11 x 8.25 saddle-stitched 32-page booklet printed in six-color letterpress throughout with magnificent original examples of painting, photography, photomontage, illustration and typography. An early American tour-de-force by Bauhaus master and recent emigrant Bayer. Awarded the 1943 ADC award for distinctive merit; Art directed by Leo Lionni for N. W. Ayer and Sons. [The Art Directors Club: 22ND ANNUAL OF ADVERTISING ART. NYC: Watson-Guptill, 1943. Page 38].

Bayer and Lionni truly outdid themselves with this assignment for General Electrics -- a true synthesis of artistic vision in the service of commerce. Bayer produced color artwork for every page, employing his formidable arsenal: painting, photography, photomontage, illustration and typography. General Electric wanted a brochure to prepare consumers for the near-future when every American would be able to personally benefit from the harnessing of electricity and its inevitable outcome: the birth of the electronics industry.

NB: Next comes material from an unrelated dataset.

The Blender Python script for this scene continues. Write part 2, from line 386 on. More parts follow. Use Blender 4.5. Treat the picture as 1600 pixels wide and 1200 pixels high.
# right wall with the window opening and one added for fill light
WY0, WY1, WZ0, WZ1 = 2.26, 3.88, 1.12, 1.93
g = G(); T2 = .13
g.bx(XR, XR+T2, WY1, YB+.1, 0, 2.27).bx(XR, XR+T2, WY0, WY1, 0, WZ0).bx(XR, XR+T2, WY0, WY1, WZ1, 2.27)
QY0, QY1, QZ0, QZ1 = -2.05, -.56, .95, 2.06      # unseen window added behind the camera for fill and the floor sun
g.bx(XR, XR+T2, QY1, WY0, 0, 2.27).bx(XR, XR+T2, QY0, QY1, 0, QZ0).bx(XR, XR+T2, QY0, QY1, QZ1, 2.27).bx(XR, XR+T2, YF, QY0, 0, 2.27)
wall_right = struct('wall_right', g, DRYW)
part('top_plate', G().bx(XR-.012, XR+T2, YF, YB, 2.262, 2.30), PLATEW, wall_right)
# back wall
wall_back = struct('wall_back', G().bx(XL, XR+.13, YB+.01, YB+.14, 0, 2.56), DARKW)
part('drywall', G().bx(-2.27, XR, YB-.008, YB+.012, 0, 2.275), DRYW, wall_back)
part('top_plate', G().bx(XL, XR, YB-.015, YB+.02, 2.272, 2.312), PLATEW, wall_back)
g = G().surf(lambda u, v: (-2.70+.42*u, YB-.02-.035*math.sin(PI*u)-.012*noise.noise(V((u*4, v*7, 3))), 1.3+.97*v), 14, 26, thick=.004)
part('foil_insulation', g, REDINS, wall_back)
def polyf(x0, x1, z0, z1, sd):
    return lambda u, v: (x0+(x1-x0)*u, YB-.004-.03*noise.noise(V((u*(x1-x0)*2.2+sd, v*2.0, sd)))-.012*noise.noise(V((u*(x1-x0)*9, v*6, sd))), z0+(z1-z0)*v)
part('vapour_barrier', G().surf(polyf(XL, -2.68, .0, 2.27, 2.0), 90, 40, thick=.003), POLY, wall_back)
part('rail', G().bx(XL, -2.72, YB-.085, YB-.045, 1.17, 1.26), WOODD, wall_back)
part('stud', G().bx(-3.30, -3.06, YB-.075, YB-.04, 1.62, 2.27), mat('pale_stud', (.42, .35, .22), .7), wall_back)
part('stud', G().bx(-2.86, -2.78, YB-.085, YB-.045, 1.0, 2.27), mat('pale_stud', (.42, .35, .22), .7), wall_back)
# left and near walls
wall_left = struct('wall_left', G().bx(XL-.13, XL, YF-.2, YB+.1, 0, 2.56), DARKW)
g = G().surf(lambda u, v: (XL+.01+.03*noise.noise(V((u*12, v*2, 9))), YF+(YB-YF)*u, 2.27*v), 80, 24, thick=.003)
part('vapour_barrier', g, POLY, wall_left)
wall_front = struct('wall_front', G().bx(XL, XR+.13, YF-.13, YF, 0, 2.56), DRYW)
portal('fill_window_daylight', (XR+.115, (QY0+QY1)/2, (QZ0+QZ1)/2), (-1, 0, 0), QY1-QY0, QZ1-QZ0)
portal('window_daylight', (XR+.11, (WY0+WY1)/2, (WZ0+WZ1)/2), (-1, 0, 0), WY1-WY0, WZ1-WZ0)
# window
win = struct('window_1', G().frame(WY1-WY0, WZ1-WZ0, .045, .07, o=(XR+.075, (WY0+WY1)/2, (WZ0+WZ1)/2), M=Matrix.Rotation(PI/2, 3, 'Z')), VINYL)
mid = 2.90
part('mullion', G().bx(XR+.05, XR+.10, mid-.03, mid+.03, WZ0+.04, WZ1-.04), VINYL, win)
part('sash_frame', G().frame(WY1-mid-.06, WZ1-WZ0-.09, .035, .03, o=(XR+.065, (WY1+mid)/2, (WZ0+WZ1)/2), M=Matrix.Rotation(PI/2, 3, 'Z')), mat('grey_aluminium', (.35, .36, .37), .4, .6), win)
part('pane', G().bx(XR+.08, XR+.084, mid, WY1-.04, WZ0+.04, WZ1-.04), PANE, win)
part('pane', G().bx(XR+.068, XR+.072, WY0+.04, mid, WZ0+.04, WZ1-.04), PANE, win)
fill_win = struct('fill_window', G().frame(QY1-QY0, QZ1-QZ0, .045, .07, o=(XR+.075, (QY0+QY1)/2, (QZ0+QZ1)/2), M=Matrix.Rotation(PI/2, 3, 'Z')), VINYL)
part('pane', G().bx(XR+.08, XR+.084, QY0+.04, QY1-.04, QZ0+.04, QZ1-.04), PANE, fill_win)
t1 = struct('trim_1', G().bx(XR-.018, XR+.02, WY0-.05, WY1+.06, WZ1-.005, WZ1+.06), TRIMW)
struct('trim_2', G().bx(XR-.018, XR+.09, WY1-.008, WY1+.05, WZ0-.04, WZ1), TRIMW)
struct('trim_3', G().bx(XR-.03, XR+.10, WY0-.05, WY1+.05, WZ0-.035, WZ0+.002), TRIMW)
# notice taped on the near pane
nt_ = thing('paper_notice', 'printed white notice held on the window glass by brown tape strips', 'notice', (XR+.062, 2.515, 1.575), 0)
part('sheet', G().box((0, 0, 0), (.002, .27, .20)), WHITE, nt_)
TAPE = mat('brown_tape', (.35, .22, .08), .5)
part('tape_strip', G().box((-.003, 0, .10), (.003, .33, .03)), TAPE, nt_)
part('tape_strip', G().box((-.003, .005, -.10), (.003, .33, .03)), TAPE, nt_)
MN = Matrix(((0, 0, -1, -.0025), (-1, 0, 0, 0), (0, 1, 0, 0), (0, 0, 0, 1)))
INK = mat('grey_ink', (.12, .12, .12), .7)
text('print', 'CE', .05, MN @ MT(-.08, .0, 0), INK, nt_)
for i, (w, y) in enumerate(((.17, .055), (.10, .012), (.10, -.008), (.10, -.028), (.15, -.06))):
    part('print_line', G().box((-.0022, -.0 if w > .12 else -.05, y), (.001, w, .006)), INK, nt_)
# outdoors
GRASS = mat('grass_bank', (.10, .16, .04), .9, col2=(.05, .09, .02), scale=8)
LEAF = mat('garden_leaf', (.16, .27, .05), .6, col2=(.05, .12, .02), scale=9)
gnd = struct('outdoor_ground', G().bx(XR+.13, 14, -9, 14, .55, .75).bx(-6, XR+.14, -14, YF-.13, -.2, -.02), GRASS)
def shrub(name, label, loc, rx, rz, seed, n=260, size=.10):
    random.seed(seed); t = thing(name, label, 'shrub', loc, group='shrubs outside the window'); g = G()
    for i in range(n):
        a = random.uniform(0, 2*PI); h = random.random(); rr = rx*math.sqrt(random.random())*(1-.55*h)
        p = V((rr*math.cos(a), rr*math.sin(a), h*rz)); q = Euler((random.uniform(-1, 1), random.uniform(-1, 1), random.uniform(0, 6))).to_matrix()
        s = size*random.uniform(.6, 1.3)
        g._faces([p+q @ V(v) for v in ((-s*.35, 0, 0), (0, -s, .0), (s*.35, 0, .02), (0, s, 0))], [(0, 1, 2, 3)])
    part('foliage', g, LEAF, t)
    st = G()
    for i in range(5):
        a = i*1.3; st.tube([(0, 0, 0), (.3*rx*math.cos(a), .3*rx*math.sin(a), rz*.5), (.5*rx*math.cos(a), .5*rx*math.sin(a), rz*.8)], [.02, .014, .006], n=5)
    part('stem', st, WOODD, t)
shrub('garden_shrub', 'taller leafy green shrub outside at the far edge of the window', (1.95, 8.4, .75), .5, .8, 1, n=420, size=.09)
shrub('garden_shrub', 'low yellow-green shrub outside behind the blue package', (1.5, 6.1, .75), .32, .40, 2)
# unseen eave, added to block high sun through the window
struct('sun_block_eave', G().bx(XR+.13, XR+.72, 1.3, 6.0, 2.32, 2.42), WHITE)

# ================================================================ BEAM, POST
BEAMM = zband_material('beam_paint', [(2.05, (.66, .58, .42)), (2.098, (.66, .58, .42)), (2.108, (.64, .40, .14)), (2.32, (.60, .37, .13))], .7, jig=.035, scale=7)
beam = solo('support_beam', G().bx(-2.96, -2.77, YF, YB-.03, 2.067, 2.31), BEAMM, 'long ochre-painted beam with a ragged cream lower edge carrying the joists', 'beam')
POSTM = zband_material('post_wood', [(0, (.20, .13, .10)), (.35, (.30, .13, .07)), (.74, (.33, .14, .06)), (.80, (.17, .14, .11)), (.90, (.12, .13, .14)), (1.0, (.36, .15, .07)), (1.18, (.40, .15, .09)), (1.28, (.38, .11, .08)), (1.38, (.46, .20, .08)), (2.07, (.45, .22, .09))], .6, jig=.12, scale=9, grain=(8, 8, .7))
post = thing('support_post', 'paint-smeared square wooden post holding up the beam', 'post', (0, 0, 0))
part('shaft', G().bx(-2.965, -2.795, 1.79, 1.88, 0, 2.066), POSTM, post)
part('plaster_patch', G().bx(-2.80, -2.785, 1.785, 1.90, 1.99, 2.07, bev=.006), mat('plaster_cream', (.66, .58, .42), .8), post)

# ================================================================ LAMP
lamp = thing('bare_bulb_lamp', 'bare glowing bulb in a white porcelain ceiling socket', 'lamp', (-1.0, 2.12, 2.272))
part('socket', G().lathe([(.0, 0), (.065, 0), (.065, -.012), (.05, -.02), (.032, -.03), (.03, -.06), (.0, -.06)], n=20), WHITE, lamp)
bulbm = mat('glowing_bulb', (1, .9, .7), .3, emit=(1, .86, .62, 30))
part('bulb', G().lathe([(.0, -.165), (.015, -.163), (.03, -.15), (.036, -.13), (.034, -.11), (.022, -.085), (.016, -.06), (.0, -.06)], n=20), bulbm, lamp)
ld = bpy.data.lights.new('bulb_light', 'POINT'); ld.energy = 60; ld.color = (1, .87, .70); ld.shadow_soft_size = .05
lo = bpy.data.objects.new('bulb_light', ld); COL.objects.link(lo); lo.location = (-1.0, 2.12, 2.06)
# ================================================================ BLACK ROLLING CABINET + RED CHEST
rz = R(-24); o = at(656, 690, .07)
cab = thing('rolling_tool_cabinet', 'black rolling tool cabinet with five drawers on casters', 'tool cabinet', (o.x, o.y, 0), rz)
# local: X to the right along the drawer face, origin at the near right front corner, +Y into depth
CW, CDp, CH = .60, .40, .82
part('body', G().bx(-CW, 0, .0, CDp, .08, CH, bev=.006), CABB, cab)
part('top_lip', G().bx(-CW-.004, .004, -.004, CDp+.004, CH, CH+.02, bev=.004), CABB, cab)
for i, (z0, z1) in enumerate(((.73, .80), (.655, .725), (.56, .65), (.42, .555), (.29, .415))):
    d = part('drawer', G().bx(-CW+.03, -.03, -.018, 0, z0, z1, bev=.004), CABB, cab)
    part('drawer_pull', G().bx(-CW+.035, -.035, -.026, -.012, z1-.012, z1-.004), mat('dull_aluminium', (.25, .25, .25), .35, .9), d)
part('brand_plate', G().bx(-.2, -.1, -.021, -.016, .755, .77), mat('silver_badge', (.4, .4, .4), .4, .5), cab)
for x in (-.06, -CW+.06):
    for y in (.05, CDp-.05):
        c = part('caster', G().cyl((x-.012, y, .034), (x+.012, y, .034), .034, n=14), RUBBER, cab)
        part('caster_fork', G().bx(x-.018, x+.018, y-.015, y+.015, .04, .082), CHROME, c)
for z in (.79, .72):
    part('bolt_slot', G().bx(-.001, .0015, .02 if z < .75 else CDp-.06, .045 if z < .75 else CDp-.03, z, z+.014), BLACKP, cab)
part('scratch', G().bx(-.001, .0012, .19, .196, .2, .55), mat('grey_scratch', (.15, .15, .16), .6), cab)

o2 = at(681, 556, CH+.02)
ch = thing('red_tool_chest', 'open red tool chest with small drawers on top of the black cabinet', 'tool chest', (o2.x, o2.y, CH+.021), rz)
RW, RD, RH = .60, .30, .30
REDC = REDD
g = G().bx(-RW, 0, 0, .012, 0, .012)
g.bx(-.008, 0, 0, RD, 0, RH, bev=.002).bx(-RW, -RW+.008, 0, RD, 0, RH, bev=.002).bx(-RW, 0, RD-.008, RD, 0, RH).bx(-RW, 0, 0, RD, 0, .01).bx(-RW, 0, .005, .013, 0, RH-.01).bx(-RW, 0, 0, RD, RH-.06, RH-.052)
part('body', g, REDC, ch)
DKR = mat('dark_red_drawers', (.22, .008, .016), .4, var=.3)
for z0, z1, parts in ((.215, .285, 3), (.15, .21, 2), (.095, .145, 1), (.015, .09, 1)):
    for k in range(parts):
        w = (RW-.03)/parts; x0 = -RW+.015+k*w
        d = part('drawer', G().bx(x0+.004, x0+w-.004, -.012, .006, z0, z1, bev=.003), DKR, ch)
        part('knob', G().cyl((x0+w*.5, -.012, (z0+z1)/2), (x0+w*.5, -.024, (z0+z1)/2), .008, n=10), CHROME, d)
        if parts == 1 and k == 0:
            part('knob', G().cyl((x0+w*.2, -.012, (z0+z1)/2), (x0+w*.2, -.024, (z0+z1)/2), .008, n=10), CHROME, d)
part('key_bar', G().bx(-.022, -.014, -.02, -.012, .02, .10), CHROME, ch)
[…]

"Only within the last two generations has science discovered how to control electrons by the vacuum tube, and put them to work for the good of mankind."

Herbert Bayer (Austrian American, 1900 – 1985) is one of the individuals most closely identified with the famous Bauhaus program in Weimar, Germany. Together with Walter Gropius, Laszlo Moholy-Nagy, and Wassily Kandinsky, Bayer helped shape a philosophy of functional design that extended across disciplines ranging from architecture to typography and graphic design. Endowed with enormous talent and energy, Bayer went on to produce an impressive body of work, including freelance graphics commissions, Modernist exhibition design, corporate identity programs, and architecture and environmental design.

He was born in Haag, Austria, and apprenticed in a local architectural design and graphic arts studio. By 1920 he was in Germany and a year later enrolled in a recently established, state-funded school of design called the Bauhaus. Then located in Weimar, the Bauhaus came to represent an almost utopian ideal that "modern art and architecture must be responsive to the needs and influence of the modern industrial world and that good designs must pass the test of both aesthetic standards and sound engineering."

Though Bayer came to the Bauhaus as a student, he stayed on to become one of its most prominent faculty members. His design for a new Sans-serif type called Universal helped to define the Bauhaus aesthetic.

He left in 1928 and moved to Berlin where he opened a graphic design firm whose clients included the trend-setting magazine Vogue. During this period, he also created or art-directed a number of memorable exhibitions. As with other designers of his generation, Bayer became alarmed over the increasingly repressive political situation in Germany and finally left in 1938 for New York. Within a short period of time, he was well-established as a designer and, among other achievements, had organized a comprehensive exhibition at MoMA on the early Bauhaus years. He also formed important connections with the publishers of Life and Fortune magazines, General Electric, and Container Corporation of America. CCA's chief executive, Walter Paepcke, became an important patron of Bayer's in the years to come, beginning with an invitation to move to Aspen, Colorado, to become a design consultant for the company. Bayer also supervised the architectural design of the new Aspen Institute, and then many of its program graphics. Bayer remained in Aspen until 1974, when he moved to California. There he worked on various environmental projects until his death in 1985.

Leo Lionni (Dutch American, 1910 – 1999) was born in Amsterdam and trained as an economist in Italy from 1931 - 1935. He began his career in graphic design in 1933 as an art director for the Italian food supplier Motta. Lionni emigrated to the United States in 1939 and began work as an Art Director for N. W. Ayer and Sons advertising agency in Philadelphia, where he coined the slogan "never underestimate the power of a woman. Lionni stayed with Ayer until 1947. In 1949 he succeeded Will Burtin as Art Director of Fortune magazine. At Fortune he developed his distinctive visual style utilizing photography and illustration. His work with Bayer for GE certainly helped move Lionni towards the visual identity he perfected in later years.